SEEC is based at Hampshire County Council, and will provide a
limited updating facility, based on local authority returns and
manage access to previous strategy work and topic papers.
CONCLUSIONS
19. The removal of RSSs, although widely anticipated,
has happened more quickly and suddenly than expected and there
are concerns that the vacuum that has followed their revocation
undermined established good principles of plan-led development.

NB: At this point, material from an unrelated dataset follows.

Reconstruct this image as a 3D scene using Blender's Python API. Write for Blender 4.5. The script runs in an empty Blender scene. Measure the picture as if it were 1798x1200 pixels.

The current period of "creative destruction" to remove
the top down target driven system, needs to be followed soon by
a new sub national or supra local system that enables spatial
strategic planning to be rebuilt.
20. The new LEPs will have a lot of choice about
what to include in their strategies. Public involvement is essential
throughout this process. Local people should be asked to consider
what is important to them about their areas or sub-regions, particularly
if the remit includes planning. This should include wildlife and
landscape, and cultural heritage in the planning options. The
new bodies should deal with the issues people care about, as well
as ensuring a healthy economy.
21. The LEPs must strive for openness in their
planning and monitoring, whatever their mandate. They must meet
in public, with papers freely available in advance to the press
and public. The results should not be judged on the basis of rightness
or wrongness, but on the overall soundness. Implementation plans
will essential, and the Government should be committed to continued
partnership delivery. We are pleased to note that the voluntary
and community sector will be encouraged to come forward and take
part in strategy development and monitoring. All future stages
of LEP development should include involvement by all sectors.
LEP plans should include details about investment needs to facilitate
proposals, monitoring and local delivery vehicles, where appropriate.